December-delivery copper lost 0.6 cent to $3.005 a pound on the New York Mercantile Exchange’s Comex unit as of 8:25 a.m. local time. Copper for three-month delivery slipped $15 to $6,595 a metric ton on the London Metal Exchange, rebounding from a drop of as much as 1.1 percent. The contract has added 7.3 percent this month.

Any price decline is likely to be temporary, Bhar said, citing the bank’s forecast that the dollar may slump to $1.60 per euro. A weaker dollar makes metals priced in the currency cheaper for holders of other monies. The dollar was at $1.4862 per euro at 12:26 p.m. in London.

Inventories Swell

Stockpiles of copper tracked by the LME rose for a sixth day, increasing 0.5 percent to 370,650 tons. Including those monitored by the exchanges in New York and Shanghai, inventories totaled 520,175 tons, the highest since April 21.

Growth in demand from China, the world’s largest copper consumer, may slow as the government starts to rein in credit expansion and high imports and record production swell supply, an executive at Chinalco Luoyang Copper Co. said today.

“China has shown strong growth in its copper demand since last October,” said Chen Hongzhou, vice manager of the marketing department at Chinalco Luoyang, a unit of Aluminum Corp. of China. “But the momentum is likely to slow down as the government starts to rein in credit growth.”

Copper imports into China more than doubled in the year’s first nine months to 2.6 million tons, customs figures show.

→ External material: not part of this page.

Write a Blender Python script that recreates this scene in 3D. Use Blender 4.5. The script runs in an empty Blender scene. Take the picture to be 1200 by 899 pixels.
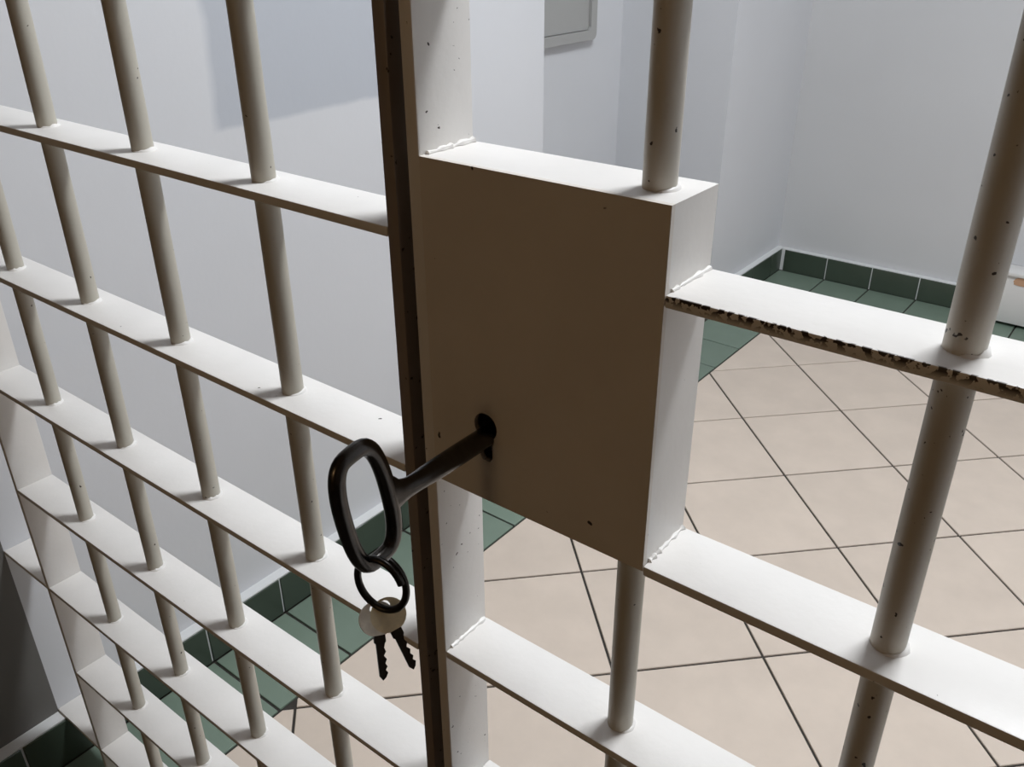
import bpy, bmesh, math, random
from mathutils import Vector, Matrix, noise, geometry

random.seed(7)
scene = bpy.context.scene
COL = scene.collection
H = 1.0054                      # height of the measuring origin above the floor

# ------------------------------------------------------------------ camera
YAW, PITCH, ROLL = 0.6658, -0.4859, -0.0060
cam_d = bpy.data.cameras.new('camera')
cam = bpy.data.objects.new('camera', cam_d); COL.objects.link(cam)
fw = Vector((-math.sin(YAW) * math.cos(PITCH), math.cos(YAW) * math.cos(PITCH), math.sin(PITCH)))
rt = Vector((math.cos(YAW), math.sin(YAW), 0)); up = rt.cross(fw)
cr, sr = math.cos(ROLL), math.sin(ROLL)
rt2 = cr * rt + sr * up; up2 = -sr * rt + cr * up
cam.matrix_world = Matrix(((rt2.x, up2.x, -fw.x, 0.3967), (rt2.y, up2.y, -fw.y, -0.3776),
                           (rt2.z, up2.z, -fw.z, 0.3232 + H), (0, 0, 0, 1)))
cam_d.sensor_width = 36; cam_d.lens = 36 * 1035.45 / 1200
cam_d.clip_start = 0.01; cam_d.clip_end = 50
scene.camera = cam

# ------------------------------------------------------------------ world, lights, exposure
w = bpy.data.worlds.new('world'); scene.world = w; w.use_nodes = True
w.node_tree.nodes['Background'].inputs[0].default_value = (0.9, 0.95, 1, 1)
w.node_tree.nodes['Background'].inputs[1].default_value = 0.02
scene.view_settings.view_transform = 'Standard'; scene.view_settings.look = 'None'
scene.view_settings.gamma = 1; scene.view_settings.use_curve_mapping = False
scene.view_settings.exposure = 0.0
LAMP = Vector((0.45, 1.00, 2.15 + H)); LAMP_SIZE = (0.60, 0.30); LAMP_W = 59.0
CEIL = 2.20 + H
ld = bpy.data.lights.new('cell_ceiling_light', 'AREA'); ld.shape = 'RECTANGLE'
ld.size, ld.size_y = LAMP_SIZE; ld.energy = LAMP_W; ld.color = (0.93, 0.965, 1.0)
lo = bpy.data.objects.new('cell_ceiling_light', ld); COL.objects.link(lo)
lo.location = LAMP - Vector((0, 0, 0.012))
FILL_POS = Vector((0.05, -2.38, 0.62 + H))        # added warm fill to lift box and rod fronts, unseen behind the viewer
bd = bpy.data.lights.new('corridor_fill_light', 'POINT'); bd.energy = 9.0; bd.color = (1.0, 0.68, 0.36); bd.shadow_soft_size = 0.16
bo = bpy.data.objects.new('corridor_fill_light', bd); COL.objects.link(bo); bo.location = FILL_POS

# ------------------------------------------------------------------ material helpers
def mat(name, base, rough=0.5, metal=0.0, spec=0.5):
    m = bpy.data.materials.new(name); m.use_nodes = True
    b = m.node_tree.nodes['Principled BSDF']
    b.inputs['Base Color'].default_value = (*base, 1); b.inputs['Roughness'].default_value = rough
    b.inputs['Metallic'].default_value = metal
    b.inputs['Specular IOR Level'].default_value = spec
    return m, m.node_tree, b

def nd(nt, typ, **kw):
    n = nt.nodes.new(typ)
    for k, v in kw.items():
        if k in n.inputs: n.inputs[k].default_value = v
        else: setattr(n, k, v)
    return n

def ramp(nt, src, stops):
    r = nt.nodes.new('ShaderNodeValToRGB'); e = r.color_ramp.elements
    e[0].position, e[0].color = stops[0][0], (*stops[0][1], 1)
    e[1].position, e[1].color = stops[1][0], (*stops[1][1], 1)
    for p, c in stops[2:]:
        q = e.new(p); q.color = (*c, 1)
    nt.links.new(src, r.inputs[0]); return r

def mix(nt, fac, a, b, blend='MIX'):
    m = nt.nodes.new('ShaderNodeMix'); m.data_type = 'RGBA'; m.blend_type = blend
    for s, v in ((0, fac), (6, a), (7, b)):
        if isinstance(v, (int, float)): m.inputs[s].default_value = v
        elif isinstance(v, tuple): m.inputs[s].default_value = (*v, 1)
        else: nt.links.new(v, m.inputs[s])
    return m.outputs[2]

def bump(nt, b, height, strength, dist=0.002):
    n = nt.nodes.new('ShaderNodeBump'); n.inputs['Strength'].default_value = strength
    n.inputs['Distance'].default_value = dist
    nt.links.new(height, n.inputs['Height']); nt.links.new(n.outputs[0], b.inputs['Normal'])

def m_paint(name, base, chip_lo, rough=0.42, chip_scale=90, edge=False):
    """enamel paint on steel: faint brush mottling, dark chips where the paint is knocked off"""
    m, nt, b = mat(name, base, rough)
    g = nd(nt, 'ShaderNodeNewGeometry')
    n1 = nd(nt, 'ShaderNodeTexNoise', Scale=14.0, Detail=4.0)
    nt.links.new(g.outputs['Position'], n1.inputs['Vector'])
    c1 = ramp(nt, n1.outputs[0], [(0.3, tuple(x * 0.93 for x in base)), (0.7, base)])
    n2 = nd(nt, 'ShaderNodeTexNoise', Scale=float(chip_scale), Detail=2.0, Roughness=0.45)
    nt.links.new(g.outputs['Position'], n2.inputs['Vector'])
    f = ramp(nt, n2.outputs[0], [(chip_lo, (0, 0, 0)), (chip_lo + 0.02, (1, 1, 1))])
    fac = f.outputs[0]
    if edge:        # paint knocked off along the front edge only
        tc = nd(nt, 'ShaderNodeTexCoord'); sp = nd(nt, 'ShaderNodeSeparateXYZ'); nt.links.new(tc.outputs['Object'], sp.inputs[0])
        r1 = nd(nt, 'ShaderNodeMapRange'); r1.inputs[1].default_value = -0.0238; r1.inputs[2].default_value = -0.0245
        nt.links.new(sp.outputs[1], r1.inputs[0])
        r2 = nd(nt, 'ShaderNodeMapRange'); r2.inputs[1].default_value = -0.0022; r2.inputs[2].default_value = 0.0016
        nt.links.new(sp.outputs[2], r2.inputs[0])
        k1 = nd(nt, 'ShaderNodeMath', operation='MULTIPLY'); nt.links.new(r1.outputs[0], k1.inputs[0]); nt.links.new(r2.outputs[0], k1.inputs[1])
        k2 = nd(nt, 'ShaderNodeMath', operation='MULTIPLY'); nt.links.new(k1.outputs[0], k2.inputs[0]); nt.links.new(fac, k2.inputs[1])
        fac = k2.outputs[0]
    col = mix(nt, fac, c1.outputs[0], (0.035, 0.022, 0.016))
    nt.links.new(col, b.inputs['Base Color'])
    n3 = nd(nt, 'ShaderNodeTexNoise', Scale=160.0, Detail=3.0)
    nt.links.new(g.outputs['Position'], n3.inputs['Vector'])
    bump(nt, b, n3.outputs[0], 0.12, 0.0012)
    return m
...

Among other LME metals for three-month delivery, aluminum added $12, or 0.6 percent, to $2,010 a ton. Demand for the lightweight metal in the third quarter “improved somewhat after apparently reaching the bottom in the previous quarter as customers started to replenish inventories,” Norsk Hydro ASA, Europe’s second-largest aluminum producer, said today.

Hydro also reported third-quarter profit unexpectedly rose almost fivefold on foreign-exchange gains.

Among other LME metals for three-month delivery, tin fell $130, or 0.9 percent, at $15,125 a ton and lead added 0.2 percent to $2,315 a ton. Nickel rose 0.3 percent to $18,700 a ton, and zinc added 0.6 percent to $2,322.75 a ton.